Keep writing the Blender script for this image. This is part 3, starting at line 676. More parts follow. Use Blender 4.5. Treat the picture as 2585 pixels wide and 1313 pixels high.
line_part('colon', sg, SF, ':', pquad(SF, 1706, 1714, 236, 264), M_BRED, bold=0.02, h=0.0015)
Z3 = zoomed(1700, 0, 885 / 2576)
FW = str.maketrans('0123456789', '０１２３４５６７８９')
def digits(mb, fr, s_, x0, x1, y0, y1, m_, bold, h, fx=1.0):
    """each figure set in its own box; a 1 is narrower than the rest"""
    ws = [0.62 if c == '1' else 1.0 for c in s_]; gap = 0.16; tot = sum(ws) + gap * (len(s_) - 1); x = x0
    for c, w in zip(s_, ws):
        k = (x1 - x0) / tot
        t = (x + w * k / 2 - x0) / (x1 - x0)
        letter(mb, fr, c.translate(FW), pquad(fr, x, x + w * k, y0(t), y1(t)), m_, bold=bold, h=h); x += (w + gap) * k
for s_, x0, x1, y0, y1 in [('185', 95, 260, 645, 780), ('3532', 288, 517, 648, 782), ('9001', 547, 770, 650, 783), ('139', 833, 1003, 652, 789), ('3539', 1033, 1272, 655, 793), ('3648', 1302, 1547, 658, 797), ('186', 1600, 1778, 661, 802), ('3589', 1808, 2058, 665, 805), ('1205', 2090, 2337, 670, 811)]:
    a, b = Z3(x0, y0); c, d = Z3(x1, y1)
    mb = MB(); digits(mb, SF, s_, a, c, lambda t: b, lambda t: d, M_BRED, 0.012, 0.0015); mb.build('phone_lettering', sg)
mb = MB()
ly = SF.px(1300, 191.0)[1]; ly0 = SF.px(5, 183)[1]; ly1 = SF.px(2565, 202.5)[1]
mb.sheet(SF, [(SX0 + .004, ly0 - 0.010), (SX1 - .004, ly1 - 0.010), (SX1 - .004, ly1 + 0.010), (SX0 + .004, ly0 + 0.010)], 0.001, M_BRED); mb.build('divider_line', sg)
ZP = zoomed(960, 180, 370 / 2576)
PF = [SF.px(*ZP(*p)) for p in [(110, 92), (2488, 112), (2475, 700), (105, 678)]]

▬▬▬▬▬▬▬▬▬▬

Return the listing above word for word.

_Answer to the exercise:_
Keep writing the Blender script for this image. This is part 3, starting at line 676. More parts follow. Use Blender 4.5. Treat the picture as 2585 pixels wide and 1313 pixels high.
line_part('colon', sg, SF, ':', pquad(SF, 1706, 1714, 236, 264), M_BRED, bold=0.02, h=0.0015)
Z3 = zoomed(1700, 0, 885 / 2576)
FW = str.maketrans('0123456789', '０１２３４５６７８９')
def digits(mb, fr, s_, x0, x1, y0, y1, m_, bold, h, fx=1.0):
    """each figure set in its own box; a 1 is narrower than the rest"""
    ws = [0.62 if c == '1' else 1.0 for c in s_]; gap = 0.16; tot = sum(ws) + gap * (len(s_) - 1); x = x0
    for c, w in zip(s_, ws):
        k = (x1 - x0) / tot
        t = (x + w * k / 2 - x0) / (x1 - x0)
        letter(mb, fr, c.translate(FW), pquad(fr, x, x + w * k, y0(t), y1(t)), m_, bold=bold, h=h); x += (w + gap) * k
for s_, x0, x1, y0, y1 in [('185', 95, 260, 645, 780), ('3532', 288, 517, 648, 782), ('9001', 547, 770, 650, 783), ('139', 833, 1003, 652, 789), ('3539', 1033, 1272, 655, 793), ('3648', 1302, 1547, 658, 797), ('186', 1600, 1778, 661, 802), ('3589', 1808, 2058, 665, 805), ('1205', 2090, 2337, 670, 811)]:
    a, b = Z3(x0, y0); c, d = Z3(x1, y1)
    mb = MB(); digits(mb, SF, s_, a, c, lambda t: b, lambda t: d, M_BRED, 0.012, 0.0015); mb.build('phone_lettering', sg)
mb = MB()
ly = SF.px(1300, 191.0)[1]; ly0 = SF.px(5, 183)[1]; ly1 = SF.px(2565, 202.5)[1]
mb.sheet(SF, [(SX0 + .004, ly0 - 0.010), (SX1 - .004, ly1 - 0.010), (SX1 - .004, ly1 + 0.010), (SX0 + .004, ly0 + 0.010)], 0.001, M_BRED); mb.build('divider_line', sg)
ZP = zoomed(960, 180, 370 / 2576)
PF = [SF.px(*ZP(*p)) for p in [(110, 92), (2488, 112), (2475, 700), (105, 678)]]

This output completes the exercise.